Union pension funds also will help finance land acquisition and infrastructure development of approximately 28 acres. Washington Capital Management Inc. has provided $17,650,000 in two loans to NMI. The money comes largely from building trades pension funds.

The Workforce Diversity Strategy will apply to all public and private projects within the Central District. It focuses on “permanently increasing the number of qualified women and minorities entering and successfully completing union apprenticeship training programs and remaining in the construction trades in the Portland metropolitan area.”

The 10-year goal is to have 35 percent women and minorities — 20 percent ethnic minority and 15 percent women — employed on a project-by-project basis. Initially, the ratio is set at 4 percent women and 12 percent minorities, with incremental increases each year.

The amendment also calls for reaching an agreement to increase union apprenticeship enrollment and journey-level completion rates for women and minorities over the same time period.

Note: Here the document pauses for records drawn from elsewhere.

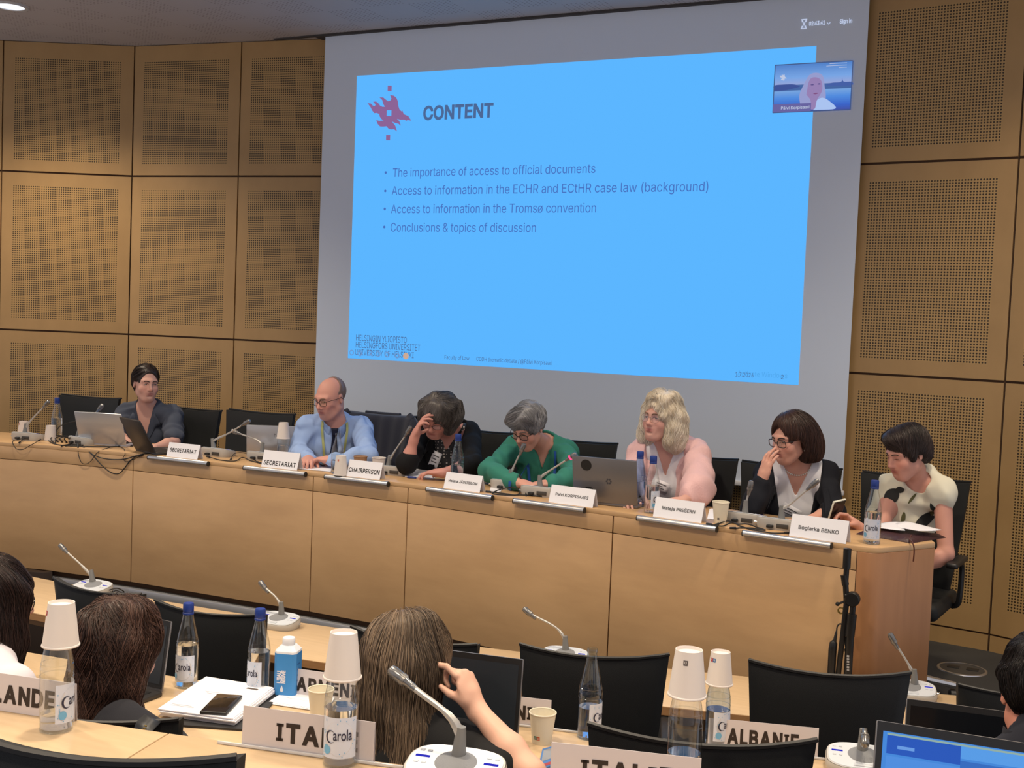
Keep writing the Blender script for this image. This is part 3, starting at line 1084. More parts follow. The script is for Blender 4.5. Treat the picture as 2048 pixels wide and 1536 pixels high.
def make_chair():
    t = thing('conference_chair', 'black swivel chair', 'chair')
    mb = MB()
    nu, nv = 14, 12
    for side, off in ((0, 0.0), (1, 0.026)):
        for i in range(nu + 1):
            for j in range(nv + 1):
                u, v = -1 + 2 * i / nu, j / nv
                p = back_surface(u, v)
                e = min(1.0, (1 - abs(u)) * 8, (1 - v) * 9, v * 9)
                d = 0.013 + 0.007 * math.sqrt(max(0, e))
                p = p + Vector((0, d if side else -d, 0))
                mb.v.append(tuple(p))
    k = (nu + 1) * (nv + 1)
    ix = lambda s, i, j: s * k + i * (nv + 1) + j
    for i in range(nu):
        for j in range(nv):
            mb.f.append((ix(0, i, j), ix(0, i + 1, j), ix(0, i + 1, j + 1), ix(0, i, j + 1))); mb.m.append(0)
            mb.f.append((ix(1, i, j), ix(1, i, j + 1), ix(1, i + 1, j + 1), ix(1, i + 1, j))); mb.m.append(0)
    rim = [(i, 0) for i in range(nu)] + [(nu, j) for j in range(nv)] + [(i, nv) for i in range(nu, 0, -1)] + [(0, j) for j in range(nv, 0, -1)]
    for a, b in zip(rim, rim[1:] + rim[:1]):
        mb.f.append((ix(0, *a), ix(1, *a), ix(1, *b), ix(0, *b))); mb.m.append(0)
    bk = mb.build('backrest', FABRIC, t, angle=60)
    mb = MB()
    edge = [back_surface(-1 + 2 * i / 20, 1) for i in range(21)]
    mb.tube([p + Vector((0, 0.014, 0.004)) for p in edge], 0.006, 6)
    mb.build('piping', SEAM, bk)
    mb = MB()
    mb.box((0, 0.035, 0.44), (0.45, 0.43, 0.075), bev=0.03, seg=4)
    mb.build('seat', FABRIC, t)
    for s in (-1, 1):
        mb = MB()
        mb.tube(spline([(s * 0.22, 0.13, 0.42), (s * 0.252, 0.11, 0.45), (s * 0.258, 0.10, 0.60), (s * 0.252, 0.06, 0.63)], 5), 0.012, 8)
        mb.box((s * 0.252, 0.02, 0.640), (0.050, 0.24, 0.025), bev=0.011, seg=3)
        mb.build('armrest', BLACK, t)
    mb = MB()
    mb.tube(spline([(0, 0.18, 0.40), (0, 0.275, 0.42), (0, 0.285, 0.55), (0, 0.30, 0.68)], 5), 0.018, 8)
    mb.build('back_bracket', BLACKM, t)
    mb = MB()
    mb.lathe([(0.0, 0.10), (0.028, 0.10), (0.028, 0.27), (0.018, 0.27), (0.018, 0.40), (0.0, 0.40)], (0, 0.04, 0), 16)
    mb.build('gas_column', BLACKM, t)
    for k in range(5):
        a = 2 * PI * k / 5 + 0.3
        mb = MB()
        mb.tube([(0.02 * math.cos(a), 0.04 + 0.02 * math.sin(a), 0.105), (0.27 * math.cos(a), 0.04 + 0.27 * math.sin(a), 0.075)], [0.022, 0.014], 8)
        lg = mb.build('base_leg', ALU, t)
        mb = MB()
        mb.lathe([(0.0, -0.018), (0.020, -0.018), (0.028, -0.01), (0.028, 0.01), (0.020, 0.018), (0.0, 0.018)], (0.262 * math.cos(a), 0.04 + 0.262 * math.sin(a), 0.029), 14, 0, rotm(rx=PI / 2, rz=a + PI / 2))
        mb.build('caster', BLACK, lg)
    return t


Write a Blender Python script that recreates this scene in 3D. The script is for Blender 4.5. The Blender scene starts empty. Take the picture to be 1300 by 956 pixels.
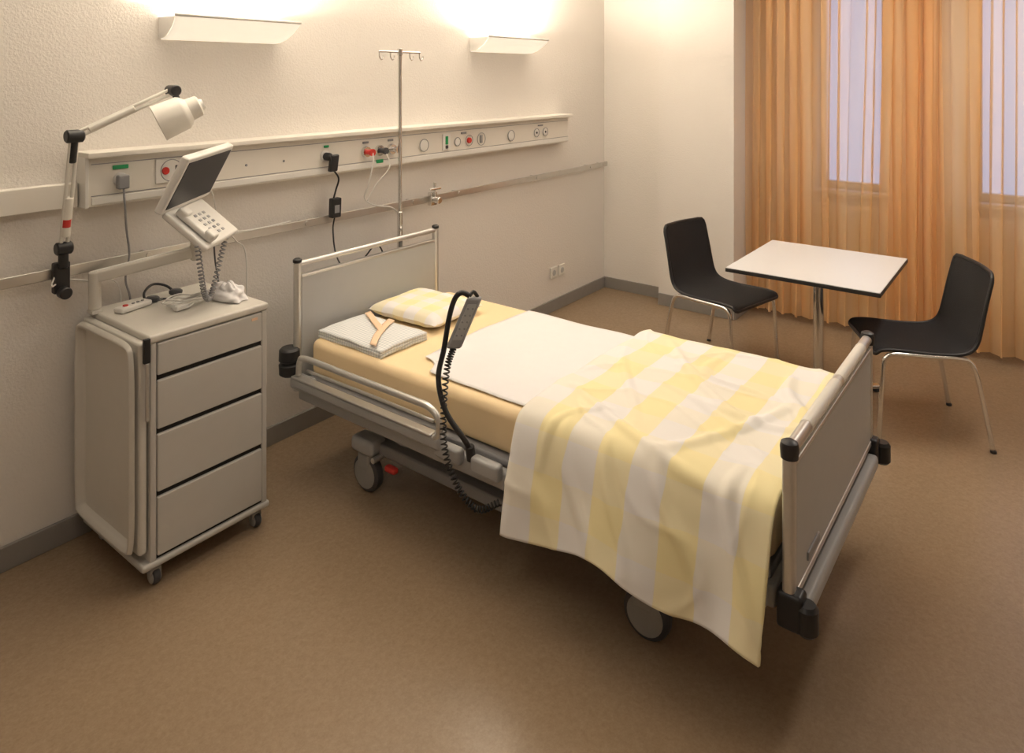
import bpy, math, random, bisect
from mathutils import Vector, Matrix, noise
random.seed(3)
sc=bpy.context.scene
try:
    sc.view_settings.view_transform='Standard'
except Exception: pass

# ---------------------------------------------------------------- materials
def mat(name,col,rough=0.5,metal=0.0,var=0.06,nscale=20,bump=0.0,bscale=60,emit=None,estr=0,alpha=1,spec=None,coat=0):
    m=bpy.data.materials.new(name); m.use_nodes=True
    nt=m.node_tree; b=nt.nodes['Principled BSDF']
    tc=nt.nodes.new('ShaderNodeTexCoord')
    n=nt.nodes.new('ShaderNodeTexNoise'); n.inputs['Scale'].default_value=nscale; n.inputs['Detail'].default_value=4
    nt.links.new(tc.outputs['Object'],n.inputs['Vector'])
    r=nt.nodes.new('ShaderNodeMapRange'); r.inputs['To Min'].default_value=1-var; r.inputs['To Max'].default_value=1+var
    nt.links.new(n.outputs['Fac'],r.inputs['Value'])
    mx=nt.nodes.new('ShaderNodeVectorMath'); mx.operation='SCALE'
    mx.inputs[0].default_value=col[:3]
    nt.links.new(r.outputs['Result'],mx.inputs['Scale'])
    nt.links.new(mx.outputs[0],b.inputs['Base Color'])
    b.inputs['Roughness'].default_value=rough; b.inputs['Metallic'].default_value=metal
    if spec is not None: b.inputs['Specular IOR Level'].default_value=spec
    if coat: b.inputs['Coat Weight'].default_value=coat
    if bump>0:
        n2=nt.nodes.new('ShaderNodeTexNoise'); n2.inputs['Scale'].default_value=bscale; n2.inputs['Detail'].default_value=5
        nt.links.new(tc.outputs['Object'],n2.inputs['Vector'])
        bp=nt.nodes.new('ShaderNodeBump'); bp.inputs['Strength'].default_value=bump; bp.inputs['Distance'].default_value=0.01
        nt.links.new(n2.outputs['Fac'],bp.inputs['Height']); nt.links.new(bp.outputs[0],b.inputs['Normal'])
    if emit:
        b.inputs['Emission Color'].default_value=(*emit,1); b.inputs['Emission Strength'].default_value=estr
    if alpha<1: b.inputs['Alpha'].default_value=alpha
    return m

M={}
M['wall']=mat('wall_plaster',(0.82,0.775,0.72),0.9,bump=0.30,bscale=110,var=0.02,nscale=3)
M['ceil']=mat('ceiling_paint',(0.86,0.84,0.80),0.9)
M['base']=mat('baseboard_vinyl',(0.27,0.25,0.23),0.5)
M['rail']=mat('steel_rail',(0.62,0.60,0.57),0.32,0.9)
M['chrome']=mat('chrome',(0.78,0.77,0.75),0.14,1.0,var=0.02)
M['alu']=mat('brushed_aluminium',(0.66,0.65,0.63),0.33,0.75,nscale=80)
M['panel']=mat('panel_cream',(0.80,0.76,0.69),0.45,var=0.02)
M['white']=mat('white_plastic',(0.78,0.76,0.72),0.4,var=0.03)
M['lamp']=mat('lamp_white_enamel',(0.80,0.77,0.70),0.35,var=0.02)
M['black']=mat('black_plastic',(0.018,0.018,0.02),0.4)
M['dark']=mat('dark_grey_plastic',(0.06,0.06,0.065),0.5)
M['dgap']=mat('shadow_gap_black',(0.008,0.007,0.006),0.7)
M['grey']=mat('grey_plastic',(0.28,0.28,0.29),0.45)
M['bedgrey']=mat('bed_grey_lacquer',(0.42,0.42,0.42),0.4,var=0.03)
M['laminate']=mat('bedboard_laminate',(0.48,0.48,0.47),0.45,var=0.03)
M['cab']=mat('cabinet_laminate',(0.55,0.53,0.49),0.45,var=0.03)
M['cabside']=mat('cabinet_tray_plastic',(0.66,0.63,0.57),0.4,var=0.03)
M['sheet']=mat('yellow_fitted_sheet',(0.91,0.71,0.43),0.9,bump=0.15,bscale=10,var=0.02,nscale=6)
M['wsheet']=mat('white_draw_sheet',(0.82,0.80,0.80),0.9,bump=0.15,bscale=8,var=0.02)
M['screen']=mat('screen_glass',(0.02,0.022,0.028),0.3)
M['red']=mat('red_plastic',(0.6,0.04,0.03),0.4)
M['green']=mat('green_label',(0.02,0.35,0.12),0.4)
M['orange']=mat('peach_strap',(0.88,0.62,0.42),0.8)
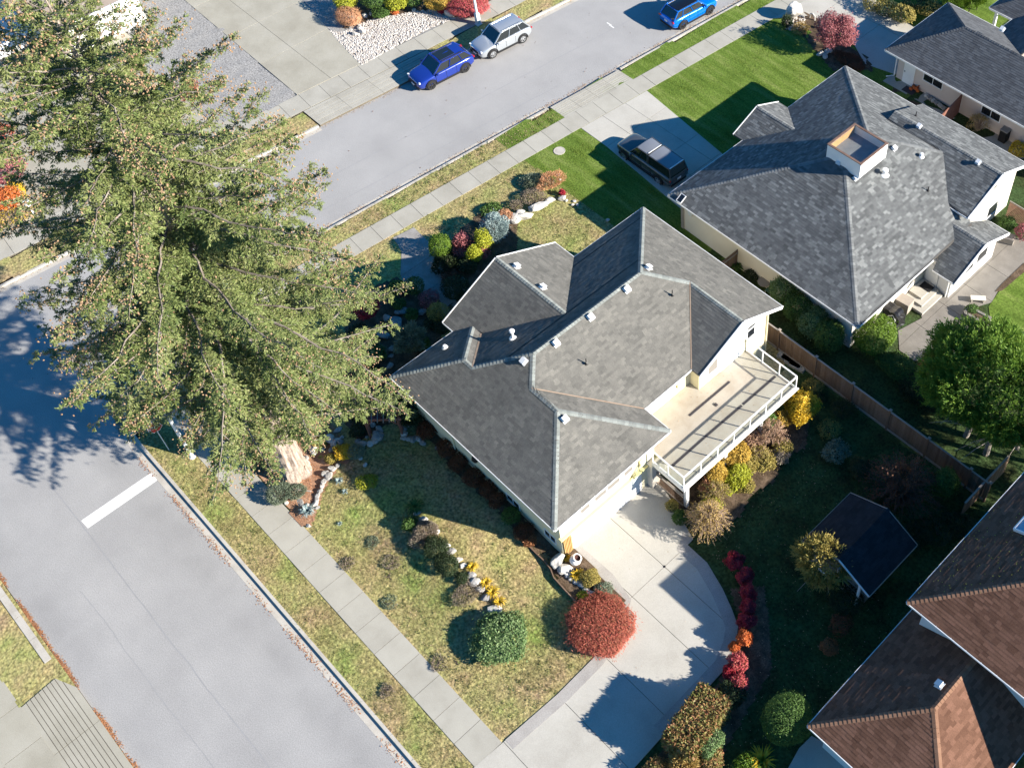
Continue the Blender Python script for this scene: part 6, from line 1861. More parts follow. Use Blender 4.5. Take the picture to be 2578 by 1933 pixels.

At a PDC meeting June 8, Anthony Lincoln of the PDC staff said the goal is to “normalize the attrition rate” of women and minorities comparative to men in the trades. He said the current dropout rate among women and minority apprentices is 85 percent, compared to 50 percent for the male majority.

An example of the apprenticeship training targets as outlined by PDC shows that Iron Workers Local 29 would require four women and two minorities in their training program right away; increasing to 20 women and 10 minorities by the 10th year.

Lincoln said PDC and its partners will seek negotiated commitments from the building trades unions to incorporate the targeted goals.

PDC Commissioner Noell Webb, who helped lead the workforce diversity effort, affirmed that “PDC is firmly committed to diversifying the workplace. It boils down to fairness and just good business. We will see a tremendous transformation when a person earning $10 an hour can move into a job earning a living wage. Those employee wages will be reinvested into our community.”

Testifying at both the Portland City Council and PDC meetings, Wally Mehrens, executive secretary-treasurer of the Columbia-Pacific Building Trades Council, said he appreciated PDC’s and the council’s recognition of the unions and union contractors that do the vast majority of training.

“We look forward to this labor agreement for the duration of the project,” he said.

Elizabeth Folsom, an unemployed member of Plumbers and Steamfitters Local 290, told city commissioners and the PDC board of directors that she could start work immediately at the Central District.

Active in the Oregon Tradeswomen Network, Folsom suggested that the Workforce Diversity Strategy be implemented on all PDC projects.

“I would also like to see all of your projects paying prevailing wages and all of your contractors be registered training agents,” she said.

Because of public funding, union officials consider the Central District a prevailing wage project. However, in reviewing the third amendment, the Northwest Labor Press has found language that might suggest otherwise.

The amendment says “NMI will make a good-faith effort to select contractors who pay Oregon Bureau of Labor and Industries published prevailing wage rates unless paying a prevailing wage rate puts NMI at a competitive disadvantage or substantially damages or interferes with NM efforts to meet workforce diversity goals as reasonably determined by NMI.”

Further, the amendment says “each party shall be required to pursue the goals of the workforce diversity strategy and to use good-faith efforts to seek agreements with contractors and trade unions unless doing so puts any such party at a competitive disadvantage, as reasonably determined by such party.”

Mehrens told the Northwest Labor Press that he testified in support of the third amendment because the development agreement codifies $1.9 billion of work that will be using union apprenticeship programs and union contractors.

“The application of prevailing wages is something we disagree on with PDC,” Mehrens said. “We do no believe that PDC has the power to circumvent state law. With an agreement in place that uses union apprenticeship programs and union contractors, this argument is a moot point.”

Mehrens also disputes PDC’s apprenticeship completion percentages.

“Mr. Lincoln has been informed that his completion percentages are inaccurate, yet he continues to use them,” Mehrens said.

Steve Simms, director of the Apprenticeship and Training Division of the Oregon Bureau of Labor and Industries, told the Labor Press the overall apprenticeship completion rate for the 15 training programs on the PDC target list was 68 percent.